Особое внимание К.Маркс уделяет социальной структуре общества, поскольку именно внутри нее разворачивается еще одно противоречие, снятие и воспроизводство которого двигает исторический процесс – противоречие классовое. Общество, по мысли К.Маркса, впрочем, высказанной в разных формах и до него, разделено на крупные социальные группы – классы, различающиеся по отношению к средствам производства (эксплуататоры-собственники и эксплуатируемые-несобственники): рабовладельцы и рабы, феодалы и зависимые крестьяне, буржуа и пролетарии... Появление классов вызвано объективными причинами – возникновением на определенном этапе развития производительных сил так называемого общественного разделения труда, являющегося первичным основанием неравенства, первым шагом на пути возникновения частной собственности и классообразования. Вся история с момента возникновения классов становится ареной их борьбы, исход которой – неминуемое уничтожение классовых различий в рамках коммунистического общества, ликвидация частной собственности, освобождение человека от эксплуатации другим человеком.

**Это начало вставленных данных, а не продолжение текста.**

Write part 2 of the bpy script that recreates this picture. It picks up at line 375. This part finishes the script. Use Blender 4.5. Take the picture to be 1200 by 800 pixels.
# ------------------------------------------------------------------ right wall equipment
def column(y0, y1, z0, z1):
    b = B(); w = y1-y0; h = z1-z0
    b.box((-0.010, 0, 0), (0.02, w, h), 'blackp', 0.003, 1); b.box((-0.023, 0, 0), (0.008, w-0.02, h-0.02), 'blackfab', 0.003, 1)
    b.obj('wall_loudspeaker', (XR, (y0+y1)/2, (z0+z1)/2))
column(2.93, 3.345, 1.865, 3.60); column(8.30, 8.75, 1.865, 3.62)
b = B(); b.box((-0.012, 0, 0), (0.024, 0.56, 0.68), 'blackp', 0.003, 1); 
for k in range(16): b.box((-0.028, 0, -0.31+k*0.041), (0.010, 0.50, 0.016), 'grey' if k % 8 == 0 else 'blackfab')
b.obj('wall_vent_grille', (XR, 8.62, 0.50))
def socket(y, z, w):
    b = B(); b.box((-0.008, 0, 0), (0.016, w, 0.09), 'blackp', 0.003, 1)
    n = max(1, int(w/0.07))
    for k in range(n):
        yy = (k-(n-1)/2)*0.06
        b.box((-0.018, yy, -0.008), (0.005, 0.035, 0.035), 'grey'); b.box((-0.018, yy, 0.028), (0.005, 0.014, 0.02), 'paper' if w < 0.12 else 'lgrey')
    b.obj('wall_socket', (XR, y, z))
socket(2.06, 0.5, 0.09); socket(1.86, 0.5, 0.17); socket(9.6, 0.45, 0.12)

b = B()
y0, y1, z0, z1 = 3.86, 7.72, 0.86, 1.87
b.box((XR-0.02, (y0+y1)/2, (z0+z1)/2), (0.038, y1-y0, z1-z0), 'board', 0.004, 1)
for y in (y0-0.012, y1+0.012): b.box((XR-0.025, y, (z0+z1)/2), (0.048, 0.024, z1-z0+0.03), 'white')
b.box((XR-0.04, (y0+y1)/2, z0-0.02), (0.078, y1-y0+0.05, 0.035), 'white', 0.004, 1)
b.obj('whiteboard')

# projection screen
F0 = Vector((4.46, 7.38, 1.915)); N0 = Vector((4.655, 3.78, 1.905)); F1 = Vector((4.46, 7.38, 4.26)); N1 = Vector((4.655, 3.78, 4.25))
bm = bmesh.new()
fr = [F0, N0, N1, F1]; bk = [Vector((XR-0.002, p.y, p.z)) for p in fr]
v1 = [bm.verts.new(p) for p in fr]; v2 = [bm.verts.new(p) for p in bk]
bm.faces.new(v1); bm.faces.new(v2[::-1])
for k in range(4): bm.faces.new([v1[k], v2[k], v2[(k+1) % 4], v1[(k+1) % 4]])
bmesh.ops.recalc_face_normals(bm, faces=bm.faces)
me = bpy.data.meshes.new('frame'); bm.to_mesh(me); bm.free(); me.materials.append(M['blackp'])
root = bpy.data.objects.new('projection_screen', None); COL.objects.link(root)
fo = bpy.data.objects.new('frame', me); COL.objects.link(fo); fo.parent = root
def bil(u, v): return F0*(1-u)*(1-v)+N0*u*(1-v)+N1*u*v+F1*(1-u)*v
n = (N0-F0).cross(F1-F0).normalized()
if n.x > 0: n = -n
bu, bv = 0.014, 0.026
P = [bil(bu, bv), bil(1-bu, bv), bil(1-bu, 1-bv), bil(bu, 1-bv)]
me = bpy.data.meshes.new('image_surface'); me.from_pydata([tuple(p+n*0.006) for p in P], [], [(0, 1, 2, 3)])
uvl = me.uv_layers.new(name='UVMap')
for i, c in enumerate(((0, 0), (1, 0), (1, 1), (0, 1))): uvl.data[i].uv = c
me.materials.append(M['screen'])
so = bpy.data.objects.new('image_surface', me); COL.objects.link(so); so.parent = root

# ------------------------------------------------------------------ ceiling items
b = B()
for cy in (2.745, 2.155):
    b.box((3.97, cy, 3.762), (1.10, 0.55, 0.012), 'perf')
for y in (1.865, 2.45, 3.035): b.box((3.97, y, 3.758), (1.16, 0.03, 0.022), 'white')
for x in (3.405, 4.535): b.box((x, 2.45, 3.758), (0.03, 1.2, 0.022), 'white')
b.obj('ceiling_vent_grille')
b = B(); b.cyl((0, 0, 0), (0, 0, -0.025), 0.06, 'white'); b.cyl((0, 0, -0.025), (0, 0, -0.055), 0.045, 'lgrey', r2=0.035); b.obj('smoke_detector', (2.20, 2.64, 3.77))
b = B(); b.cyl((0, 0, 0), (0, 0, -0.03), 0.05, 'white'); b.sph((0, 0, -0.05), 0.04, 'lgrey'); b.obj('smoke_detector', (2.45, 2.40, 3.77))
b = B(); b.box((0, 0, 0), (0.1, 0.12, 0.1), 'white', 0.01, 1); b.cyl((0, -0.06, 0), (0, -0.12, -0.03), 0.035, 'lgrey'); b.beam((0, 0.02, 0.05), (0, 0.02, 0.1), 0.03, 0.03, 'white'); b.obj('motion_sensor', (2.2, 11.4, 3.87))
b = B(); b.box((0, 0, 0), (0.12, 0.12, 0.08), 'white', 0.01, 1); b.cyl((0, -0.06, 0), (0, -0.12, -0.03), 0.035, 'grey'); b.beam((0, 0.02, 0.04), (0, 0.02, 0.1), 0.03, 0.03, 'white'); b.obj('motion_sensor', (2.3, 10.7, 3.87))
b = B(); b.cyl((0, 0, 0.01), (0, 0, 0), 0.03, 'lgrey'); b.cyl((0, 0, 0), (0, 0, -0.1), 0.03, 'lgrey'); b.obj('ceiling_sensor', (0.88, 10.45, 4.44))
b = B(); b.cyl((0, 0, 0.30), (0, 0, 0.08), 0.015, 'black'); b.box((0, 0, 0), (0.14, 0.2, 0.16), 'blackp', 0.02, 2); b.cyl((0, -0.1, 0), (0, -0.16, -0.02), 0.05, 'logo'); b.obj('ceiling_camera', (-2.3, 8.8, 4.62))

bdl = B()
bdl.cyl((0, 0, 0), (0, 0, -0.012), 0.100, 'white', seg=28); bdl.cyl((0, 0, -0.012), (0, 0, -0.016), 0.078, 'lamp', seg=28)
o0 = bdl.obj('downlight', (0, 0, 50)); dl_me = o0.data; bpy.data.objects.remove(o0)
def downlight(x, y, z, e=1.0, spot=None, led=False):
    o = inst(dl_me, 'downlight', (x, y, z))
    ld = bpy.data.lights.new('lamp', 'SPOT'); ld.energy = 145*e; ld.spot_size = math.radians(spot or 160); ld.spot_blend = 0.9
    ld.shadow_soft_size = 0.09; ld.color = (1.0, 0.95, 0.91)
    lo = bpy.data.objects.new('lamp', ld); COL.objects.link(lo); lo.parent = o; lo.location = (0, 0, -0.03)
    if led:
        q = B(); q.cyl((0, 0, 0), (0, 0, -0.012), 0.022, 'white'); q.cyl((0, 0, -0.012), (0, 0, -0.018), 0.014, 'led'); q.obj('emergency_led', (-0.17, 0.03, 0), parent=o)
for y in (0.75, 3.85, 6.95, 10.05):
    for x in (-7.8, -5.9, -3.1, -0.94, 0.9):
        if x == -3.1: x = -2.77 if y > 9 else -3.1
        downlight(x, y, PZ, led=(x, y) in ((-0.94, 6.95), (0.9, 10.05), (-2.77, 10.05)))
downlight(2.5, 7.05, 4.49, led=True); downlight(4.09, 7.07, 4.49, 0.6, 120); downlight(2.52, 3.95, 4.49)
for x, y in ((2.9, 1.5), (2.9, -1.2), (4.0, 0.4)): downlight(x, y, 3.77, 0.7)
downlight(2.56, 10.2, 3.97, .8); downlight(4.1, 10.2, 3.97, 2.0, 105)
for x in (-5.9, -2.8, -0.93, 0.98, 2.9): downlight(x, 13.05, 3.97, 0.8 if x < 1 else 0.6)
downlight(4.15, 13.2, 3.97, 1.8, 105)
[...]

Понимание марксизма, как и оценка его научного значения, осложняется, во-первых тем, что ни К.Маркс, ни Ф.Энгельс так и не создали единого учения, окончательно оформленного и завершенного. Их идеи, обильно рассыпанные по всем текстам, часто противоречивы. Некоторые же вопросы так и остались в их трудах непроясненными. Во-вторых, марксизм представляет собой не столько идеи самих основателей, сколько их интерпретаторов, зачастую сильно исказивших мысли классиков. Однако это не помешало марксизму оказать колоссальное воздействие на всю социологическую мысль ХХ века, фактически определив ряд векторов ее развития. Более того, сегодня марксизм переживает своеобразный ренессанс. Его идеи становятся вновь востребованными для анализа различных форм социального бытия.